Thursday, 15 December 2011

"Fugitive cow found after five month search"

From CBS Connecticut:

MILFORD, Conn. (AP) - An 800-pound fugitive cow that eluded authorities for the past five months has been captured by a suburban Connecticut posse.

Nearly 20 people including animal control officers, veterinarians and state agriculture officials were finally able to corral and tranquilize the cow in wooded area of Milford, where it had settled in with a herd of deer. The animal successfully fought off two previous capture attempts after walking away from a farm on the West Haven-Orange town line in July.

Milford animal control director Rick George says it took two tranquilizer darts to subdue the cow called Wilhelmina. It was brought to its new home at a farm in Orange after its owners said they didn’t want it back, although they may have to pay for the cost of the roundup.


Five months is good going, and settling in with a herd of deer is something that one of those fugitive German cows did earlier in the year.

But I do wonder whether there was any point to all this. Yes, a cow can be worth a lot of money but surely not enough to justify a five month hunt involving [up to] twenty people? As the article says, her original owners had written her off as a bad job anyway, oughtn't the authorities try and recoup the cost from the new owners?
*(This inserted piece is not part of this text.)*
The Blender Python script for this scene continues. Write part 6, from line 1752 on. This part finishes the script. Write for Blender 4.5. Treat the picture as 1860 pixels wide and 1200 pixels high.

Clearly they can't demand more than the cow is worth, unless the new owners may be prepared to pay over the odds for the novelty value. See also the bidding war for the Great White Buffalo.

2 comments:

View from the Solent said...

That Great White Buffalo:
"America's great white hope: Thousands of pilgrims from all over the world are flocking to a small farm in Wisconsin, where a buffalo calf is being hailed as the Native American messiah"

I notice that Janesville, Wisconsin, is just across the border from the Tevatron in Batavia, Illinois.
The so-called North American buffalo is, in fact, a bison.

Could this 'great white hope' be the USA laying claim to the first sighting of a Higgs bison?

Mark Wadsworth said...

VFTS, well spotted.

US Americans colloquially refer to their bison as "buffalo" even though "buffalo" is in fact two different species native to Africa and SE Asia respectively.

We have the same problems with differing US and European usage of the words "deer" "elk" and "moose" (even I can't remember which is which in which country). And "deer" are different to "reindeer".